**Problem details**
Take the records below and print them verbatim up to and including the line that carries "S.camera = cam".

**Extracted records**
BEGIN

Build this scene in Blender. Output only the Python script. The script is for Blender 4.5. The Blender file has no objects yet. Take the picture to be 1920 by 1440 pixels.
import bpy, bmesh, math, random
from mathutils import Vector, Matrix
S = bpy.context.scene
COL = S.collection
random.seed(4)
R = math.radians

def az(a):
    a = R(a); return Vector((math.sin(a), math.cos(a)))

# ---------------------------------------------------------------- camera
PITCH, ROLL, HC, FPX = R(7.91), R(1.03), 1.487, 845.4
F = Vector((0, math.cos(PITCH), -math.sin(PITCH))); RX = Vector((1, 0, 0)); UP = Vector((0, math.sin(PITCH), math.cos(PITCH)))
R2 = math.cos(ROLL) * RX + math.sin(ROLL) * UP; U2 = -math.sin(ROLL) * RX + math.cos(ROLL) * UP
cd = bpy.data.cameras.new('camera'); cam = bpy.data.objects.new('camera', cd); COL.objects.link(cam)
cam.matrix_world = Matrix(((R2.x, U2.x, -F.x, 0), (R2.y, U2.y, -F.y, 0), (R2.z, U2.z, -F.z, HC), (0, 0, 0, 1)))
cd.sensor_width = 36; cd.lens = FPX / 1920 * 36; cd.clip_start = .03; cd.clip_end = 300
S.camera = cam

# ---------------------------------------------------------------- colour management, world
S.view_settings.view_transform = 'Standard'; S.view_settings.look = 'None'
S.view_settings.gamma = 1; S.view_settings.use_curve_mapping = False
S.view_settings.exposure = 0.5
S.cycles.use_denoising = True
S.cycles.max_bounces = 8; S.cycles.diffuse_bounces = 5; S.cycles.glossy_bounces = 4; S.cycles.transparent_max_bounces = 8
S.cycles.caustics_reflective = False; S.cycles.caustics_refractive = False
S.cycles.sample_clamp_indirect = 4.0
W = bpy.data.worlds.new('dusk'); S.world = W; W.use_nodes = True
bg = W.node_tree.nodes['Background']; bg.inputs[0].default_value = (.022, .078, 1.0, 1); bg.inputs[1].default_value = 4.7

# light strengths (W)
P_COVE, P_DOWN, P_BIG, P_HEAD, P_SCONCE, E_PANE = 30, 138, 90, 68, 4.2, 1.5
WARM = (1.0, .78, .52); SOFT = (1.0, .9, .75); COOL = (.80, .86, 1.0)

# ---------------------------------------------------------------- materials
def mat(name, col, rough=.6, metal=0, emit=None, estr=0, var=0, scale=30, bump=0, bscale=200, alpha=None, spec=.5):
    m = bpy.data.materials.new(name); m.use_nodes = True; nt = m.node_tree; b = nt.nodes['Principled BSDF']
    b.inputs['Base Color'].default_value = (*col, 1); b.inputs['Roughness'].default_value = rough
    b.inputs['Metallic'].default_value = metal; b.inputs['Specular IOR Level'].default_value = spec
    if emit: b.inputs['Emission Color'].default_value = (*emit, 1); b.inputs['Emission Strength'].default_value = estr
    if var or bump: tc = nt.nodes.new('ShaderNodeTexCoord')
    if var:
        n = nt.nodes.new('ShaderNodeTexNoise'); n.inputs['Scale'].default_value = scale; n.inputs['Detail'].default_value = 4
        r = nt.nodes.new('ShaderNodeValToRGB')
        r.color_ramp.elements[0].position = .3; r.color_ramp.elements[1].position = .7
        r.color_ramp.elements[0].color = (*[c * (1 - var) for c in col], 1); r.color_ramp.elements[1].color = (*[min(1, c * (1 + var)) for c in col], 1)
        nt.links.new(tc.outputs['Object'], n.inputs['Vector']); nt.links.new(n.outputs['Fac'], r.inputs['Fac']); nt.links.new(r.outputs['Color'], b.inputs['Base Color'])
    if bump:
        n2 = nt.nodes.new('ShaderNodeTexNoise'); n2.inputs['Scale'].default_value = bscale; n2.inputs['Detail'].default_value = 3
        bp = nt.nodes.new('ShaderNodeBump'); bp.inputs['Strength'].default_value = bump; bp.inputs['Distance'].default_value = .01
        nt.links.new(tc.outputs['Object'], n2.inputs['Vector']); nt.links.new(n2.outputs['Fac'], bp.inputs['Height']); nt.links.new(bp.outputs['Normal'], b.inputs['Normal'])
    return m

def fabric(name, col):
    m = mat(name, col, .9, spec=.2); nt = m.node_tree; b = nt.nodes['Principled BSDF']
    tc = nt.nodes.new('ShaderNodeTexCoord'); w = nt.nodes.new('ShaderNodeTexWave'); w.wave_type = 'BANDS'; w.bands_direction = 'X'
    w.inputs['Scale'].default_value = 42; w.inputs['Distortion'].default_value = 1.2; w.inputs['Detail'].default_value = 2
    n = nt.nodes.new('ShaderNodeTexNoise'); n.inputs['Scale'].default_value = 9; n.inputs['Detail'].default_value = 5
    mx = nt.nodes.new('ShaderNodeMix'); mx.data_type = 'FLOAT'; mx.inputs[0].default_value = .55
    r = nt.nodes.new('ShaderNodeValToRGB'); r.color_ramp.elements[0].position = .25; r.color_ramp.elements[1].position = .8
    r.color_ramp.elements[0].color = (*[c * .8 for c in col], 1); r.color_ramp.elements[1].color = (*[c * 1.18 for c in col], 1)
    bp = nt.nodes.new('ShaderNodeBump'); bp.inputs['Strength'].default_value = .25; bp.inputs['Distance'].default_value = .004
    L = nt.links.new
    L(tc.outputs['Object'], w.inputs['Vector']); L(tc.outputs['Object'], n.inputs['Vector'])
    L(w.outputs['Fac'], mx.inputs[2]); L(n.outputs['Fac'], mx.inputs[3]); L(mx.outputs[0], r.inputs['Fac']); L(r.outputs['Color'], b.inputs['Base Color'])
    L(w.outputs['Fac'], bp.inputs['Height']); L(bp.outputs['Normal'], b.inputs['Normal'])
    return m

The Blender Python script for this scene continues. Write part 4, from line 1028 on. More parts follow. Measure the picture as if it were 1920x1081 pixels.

END

**Final answer**
Build this scene in Blender. Output only the Python script. The script is for Blender 4.5. The Blender file has no objects yet. Take the picture to be 1920 by 1440 pixels.
import bpy, bmesh, math, random
from mathutils import Vector, Matrix
S = bpy.context.scene
COL = S.collection
random.seed(4)
R = math.radians

def az(a):
    a = R(a); return Vector((math.sin(a), math.cos(a)))

# ---------------------------------------------------------------- camera
PITCH, ROLL, HC, FPX = R(7.91), R(1.03), 1.487, 845.4
F = Vector((0, math.cos(PITCH), -math.sin(PITCH))); RX = Vector((1, 0, 0)); UP = Vector((0, math.sin(PITCH), math.cos(PITCH)))
R2 = math.cos(ROLL) * RX + math.sin(ROLL) * UP; U2 = -math.sin(ROLL) * RX + math.cos(ROLL) * UP
cd = bpy.data.cameras.new('camera'); cam = bpy.data.objects.new('camera', cd); COL.objects.link(cam)
cam.matrix_world = Matrix(((R2.x, U2.x, -F.x, 0), (R2.y, U2.y, -F.y, 0), (R2.z, U2.z, -F.z, HC), (0, 0, 0, 1)))
cd.sensor_width = 36; cd.lens = FPX / 1920 * 36; cd.clip_start = .03; cd.clip_end = 300
S.camera = cam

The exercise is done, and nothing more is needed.